**SUPPLIED RECORDS:**

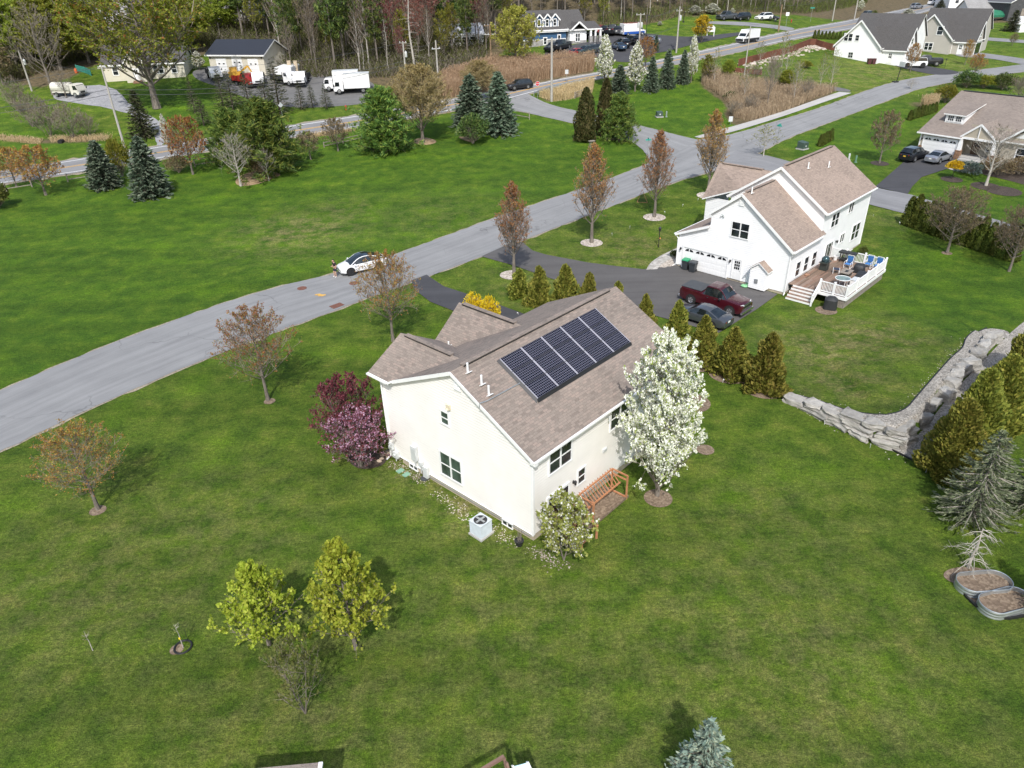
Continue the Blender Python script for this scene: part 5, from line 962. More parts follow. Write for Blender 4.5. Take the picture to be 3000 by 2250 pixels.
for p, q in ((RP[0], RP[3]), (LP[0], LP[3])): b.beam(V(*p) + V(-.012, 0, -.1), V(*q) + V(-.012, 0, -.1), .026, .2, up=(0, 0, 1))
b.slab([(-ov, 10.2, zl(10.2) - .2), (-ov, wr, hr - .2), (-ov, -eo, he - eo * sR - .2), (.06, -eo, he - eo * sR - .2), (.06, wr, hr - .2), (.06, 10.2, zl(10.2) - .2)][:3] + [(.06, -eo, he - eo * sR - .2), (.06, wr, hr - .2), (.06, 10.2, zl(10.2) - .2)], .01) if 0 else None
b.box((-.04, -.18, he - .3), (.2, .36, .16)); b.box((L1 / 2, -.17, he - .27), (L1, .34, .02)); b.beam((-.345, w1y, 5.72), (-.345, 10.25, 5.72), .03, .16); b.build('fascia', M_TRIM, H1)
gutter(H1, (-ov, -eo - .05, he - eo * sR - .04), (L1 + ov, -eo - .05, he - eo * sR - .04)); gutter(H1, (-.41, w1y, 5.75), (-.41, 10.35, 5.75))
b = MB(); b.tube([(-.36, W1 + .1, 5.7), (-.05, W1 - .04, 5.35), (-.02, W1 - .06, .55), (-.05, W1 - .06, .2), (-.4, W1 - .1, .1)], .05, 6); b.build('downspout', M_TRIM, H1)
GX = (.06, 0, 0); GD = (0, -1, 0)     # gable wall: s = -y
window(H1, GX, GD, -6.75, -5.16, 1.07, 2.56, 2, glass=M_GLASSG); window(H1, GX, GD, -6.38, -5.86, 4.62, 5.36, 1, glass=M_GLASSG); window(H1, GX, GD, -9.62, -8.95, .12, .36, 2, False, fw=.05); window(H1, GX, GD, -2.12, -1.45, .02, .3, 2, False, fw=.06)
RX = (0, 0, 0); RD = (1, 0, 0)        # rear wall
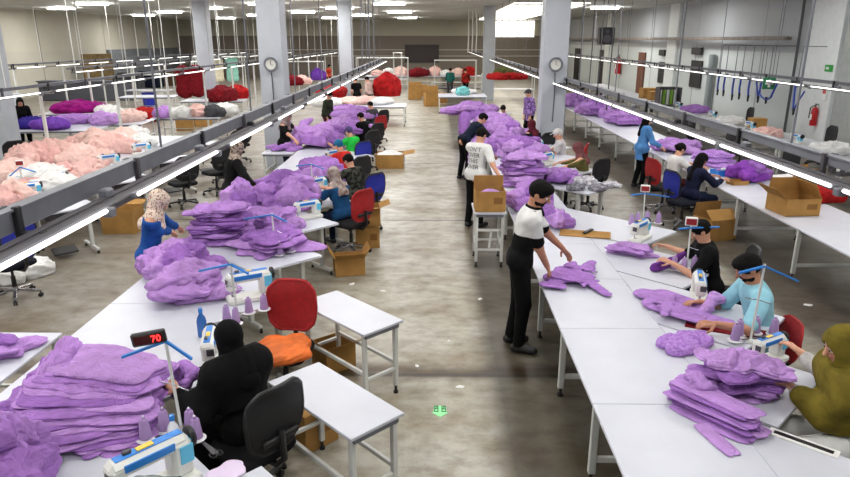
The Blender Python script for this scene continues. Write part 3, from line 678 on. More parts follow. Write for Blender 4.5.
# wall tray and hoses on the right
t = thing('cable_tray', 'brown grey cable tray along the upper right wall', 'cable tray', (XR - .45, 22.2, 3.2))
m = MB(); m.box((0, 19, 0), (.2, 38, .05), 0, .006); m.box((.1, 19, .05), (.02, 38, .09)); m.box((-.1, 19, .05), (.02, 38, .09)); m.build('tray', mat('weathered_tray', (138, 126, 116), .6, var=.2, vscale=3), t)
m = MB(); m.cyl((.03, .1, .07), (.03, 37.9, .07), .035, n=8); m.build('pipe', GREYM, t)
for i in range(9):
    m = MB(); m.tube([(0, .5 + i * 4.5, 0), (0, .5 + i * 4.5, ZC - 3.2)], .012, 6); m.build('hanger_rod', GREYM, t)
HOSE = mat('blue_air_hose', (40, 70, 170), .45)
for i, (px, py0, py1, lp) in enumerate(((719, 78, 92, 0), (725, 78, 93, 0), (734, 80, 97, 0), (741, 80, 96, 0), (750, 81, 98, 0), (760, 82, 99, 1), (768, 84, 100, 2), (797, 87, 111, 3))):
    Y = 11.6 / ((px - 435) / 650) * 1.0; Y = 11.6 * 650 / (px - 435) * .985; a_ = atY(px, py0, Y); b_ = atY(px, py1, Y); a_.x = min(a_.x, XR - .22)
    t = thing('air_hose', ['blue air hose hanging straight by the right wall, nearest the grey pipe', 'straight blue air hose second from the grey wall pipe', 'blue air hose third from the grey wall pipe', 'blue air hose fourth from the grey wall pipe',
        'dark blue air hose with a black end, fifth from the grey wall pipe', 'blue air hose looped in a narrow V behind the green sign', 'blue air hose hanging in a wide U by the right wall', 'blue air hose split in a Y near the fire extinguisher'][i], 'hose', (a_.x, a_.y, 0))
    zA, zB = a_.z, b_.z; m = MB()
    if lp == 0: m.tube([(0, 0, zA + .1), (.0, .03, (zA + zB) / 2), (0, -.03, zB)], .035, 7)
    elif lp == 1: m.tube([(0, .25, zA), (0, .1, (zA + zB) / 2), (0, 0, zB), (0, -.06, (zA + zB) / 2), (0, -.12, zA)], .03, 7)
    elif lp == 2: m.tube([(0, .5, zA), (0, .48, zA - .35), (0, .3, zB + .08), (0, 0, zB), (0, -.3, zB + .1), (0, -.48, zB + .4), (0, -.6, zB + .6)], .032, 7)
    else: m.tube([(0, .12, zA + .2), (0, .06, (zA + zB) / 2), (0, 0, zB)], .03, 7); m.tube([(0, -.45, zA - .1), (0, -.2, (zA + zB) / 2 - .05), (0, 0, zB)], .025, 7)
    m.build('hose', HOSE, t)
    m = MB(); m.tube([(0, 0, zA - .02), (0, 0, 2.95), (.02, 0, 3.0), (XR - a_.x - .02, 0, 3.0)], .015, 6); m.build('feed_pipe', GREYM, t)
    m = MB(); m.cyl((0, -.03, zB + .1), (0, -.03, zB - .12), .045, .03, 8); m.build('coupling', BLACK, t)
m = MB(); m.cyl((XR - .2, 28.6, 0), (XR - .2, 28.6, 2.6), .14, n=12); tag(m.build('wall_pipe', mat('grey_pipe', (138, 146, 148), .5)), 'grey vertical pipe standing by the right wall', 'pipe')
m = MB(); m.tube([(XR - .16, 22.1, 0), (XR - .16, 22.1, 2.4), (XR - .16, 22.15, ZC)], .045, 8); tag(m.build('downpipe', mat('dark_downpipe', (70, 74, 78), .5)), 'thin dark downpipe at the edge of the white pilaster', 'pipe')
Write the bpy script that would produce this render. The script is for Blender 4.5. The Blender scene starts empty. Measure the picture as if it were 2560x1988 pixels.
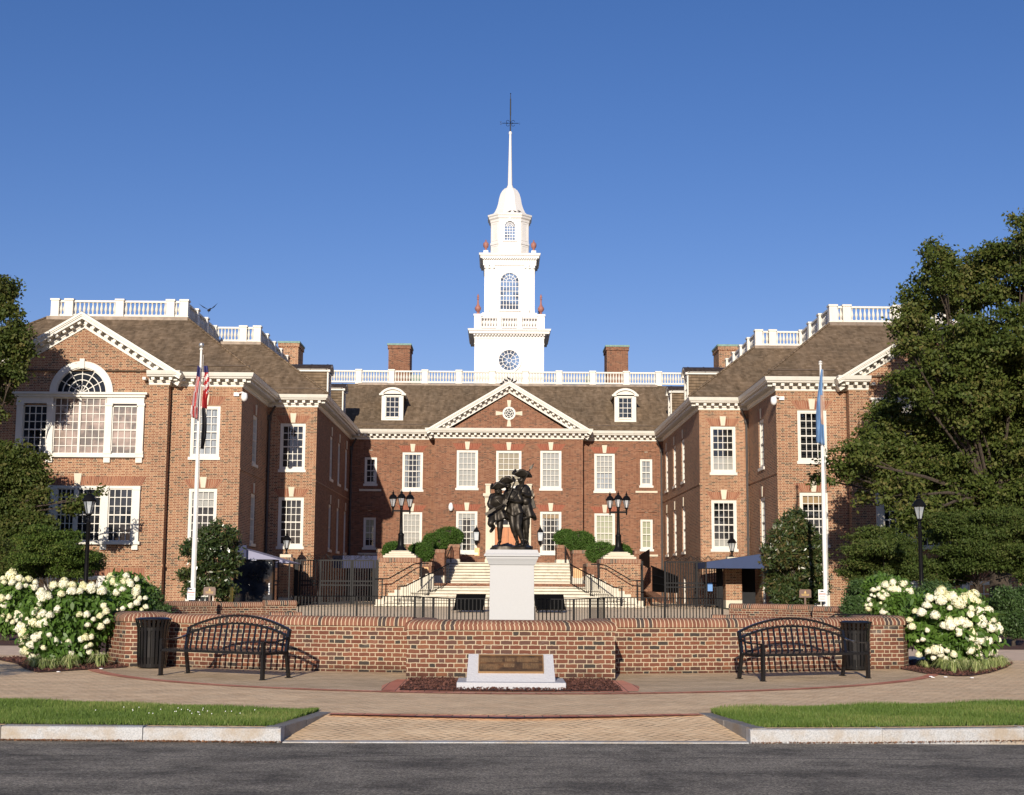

**WORK REQUIRED:** Omit each picture, then return all of the listing exactly as it stands.

**SOLUTION:**
Continue the Blender Python script for this scene: part 5, from line 962. More parts follow. Write for Blender 4.5. Take the picture to be 3000 by 2250 pixels.
for p, q in ((RP[0], RP[3]), (LP[0], LP[3])): b.beam(V(*p) + V(-.012, 0, -.1), V(*q) + V(-.012, 0, -.1), .026, .2, up=(0, 0, 1))
b.slab([(-ov, 10.2, zl(10.2) - .2), (-ov, wr, hr - .2), (-ov, -eo, he - eo * sR - .2), (.06, -eo, he - eo * sR - .2), (.06, wr, hr - .2), (.06, 10.2, zl(10.2) - .2)][:3] + [(.06, -eo, he - eo * sR - .2), (.06, wr, hr - .2), (.06, 10.2, zl(10.2) - .2)], .01) if 0 else None
b.box((-.04, -.18, he - .3), (.2, .36, .16)); b.box((L1 / 2, -.17, he - .27), (L1, .34, .02)); b.beam((-.345, w1y, 5.72), (-.345, 10.25, 5.72), .03, .16); b.build('fascia', M_TRIM, H1)
gutter(H1, (-ov, -eo - .05, he - eo * sR - .04), (L1 + ov, -eo - .05, he - eo * sR - .04)); gutter(H1, (-.41, w1y, 5.75), (-.41, 10.35, 5.75))
b = MB(); b.tube([(-.36, W1 + .1, 5.7), (-.05, W1 - .04, 5.35), (-.02, W1 - .06, .55), (-.05, W1 - .06, .2), (-.4, W1 - .1, .1)], .05, 6); b.build('downspout', M_TRIM, H1)
GX = (.06, 0, 0); GD = (0, -1, 0)     # gable wall: s = -y
window(H1, GX, GD, -6.75, -5.16, 1.07, 2.56, 2, glass=M_GLASSG); window(H1, GX, GD, -6.38, -5.86, 4.62, 5.36, 1, glass=M_GLASSG); window(H1, GX, GD, -9.62, -8.95, .12, .36, 2, False, fw=.05); window(H1, GX, GD, -2.12, -1.45, .02, .3, 2, False, fw=.06)
RX = (0, 0, 0); RD = (1, 0, 0)        # rear wall
The Blender Python script for this scene continues. Write part 3, from line 678 on. More parts follow. Write for Blender 4.5.
# wall tray and hoses on the right
t = thing('cable_tray', 'brown grey cable tray along the upper right wall', 'cable tray', (XR - .45, 22.2, 3.2))
m = MB(); m.box((0, 19, 0), (.2, 38, .05), 0, .006); m.box((.1, 19, .05), (.02, 38, .09)); m.box((-.1, 19, .05), (.02, 38, .09)); m.build('tray', mat('weathered_tray', (138, 126, 116), .6, var=.2, vscale=3), t)
m = MB(); m.cyl((.03, .1, .07), (.03, 37.9, .07), .035, n=8); m.build('pipe', GREYM, t)
for i in range(9):
    m = MB(); m.tube([(0, .5 + i * 4.5, 0), (0, .5 + i * 4.5, ZC - 3.2)], .012, 6); m.build('hanger_rod', GREYM, t)
HOSE = mat('blue_air_hose', (40, 70, 170), .45)
for i, (px, py0, py1, lp) in enumerate(((719, 78, 92, 0), (725, 78, 93, 0), (734, 80, 97, 0), (741, 80, 96, 0), (750, 81, 98, 0), (760, 82, 99, 1), (768, 84, 100, 2), (797, 87, 111, 3))):
    Y = 11.6 / ((px - 435) / 650) * 1.0; Y = 11.6 * 650 / (px - 435) * .985; a_ = atY(px, py0, Y); b_ = atY(px, py1, Y); a_.x = min(a_.x, XR - .22)
    t = thing('air_hose', ['blue air hose hanging straight by the right wall, nearest the grey pipe', 'straight blue air hose second from the grey wall pipe', 'blue air hose third from the grey wall pipe', 'blue air hose fourth from the grey wall pipe',
        'dark blue air hose with a black end, fifth from the grey wall pipe', 'blue air hose looped in a narrow V behind the green sign', 'blue air hose hanging in a wide U by the right wall', 'blue air hose split in a Y near the fire extinguisher'][i], 'hose', (a_.x, a_.y, 0))
    zA, zB = a_.z, b_.z; m = MB()
    if lp == 0: m.tube([(0, 0, zA + .1), (.0, .03, (zA + zB) / 2), (0, -.03, zB)], .035, 7)
    elif lp == 1: m.tube([(0, .25, zA), (0, .1, (zA + zB) / 2), (0, 0, zB), (0, -.06, (zA + zB) / 2), (0, -.12, zA)], .03, 7)
    elif lp == 2: m.tube([(0, .5, zA), (0, .48, zA - .35), (0, .3, zB + .08), (0, 0, zB), (0, -.3, zB + .1), (0, -.48, zB + .4), (0, -.6, zB + .6)], .032, 7)
    else: m.tube([(0, .12, zA + .2), (0, .06, (zA + zB) / 2), (0, 0, zB)], .03, 7); m.tube([(0, -.45, zA - .1), (0, -.2, (zA + zB) / 2 - .05), (0, 0, zB)], .025, 7)
    m.build('hose', HOSE, t)
    m = MB(); m.tube([(0, 0, zA - .02), (0, 0, 2.95), (.02, 0, 3.0), (XR - a_.x - .02, 0, 3.0)], .015, 6); m.build('feed_pipe', GREYM, t)
    m = MB(); m.cyl((0, -.03, zB + .1), (0, -.03, zB - .12), .045, .03, 8); m.build('coupling', BLACK, t)
m = MB(); m.cyl((XR - .2, 28.6, 0), (XR - .2, 28.6, 2.6), .14, n=12); tag(m.build('wall_pipe', mat('grey_pipe', (138, 146, 148), .5)), 'grey vertical pipe standing by the right wall', 'pipe')
m = MB(); m.tube([(XR - .16, 22.1, 0), (XR - .16, 22.1, 2.4), (XR - .16, 22.15, ZC)], .045, 8); tag(m.build('downpipe', mat('dark_downpipe', (70, 74, 78), .5)), 'thin dark downpipe at the edge of the white pilaster', 'pipe')
Write the bpy script that would produce this render. The script is for Blender 4.5. The Blender scene starts empty. Measure the picture as if it were 2560x1988 pixels.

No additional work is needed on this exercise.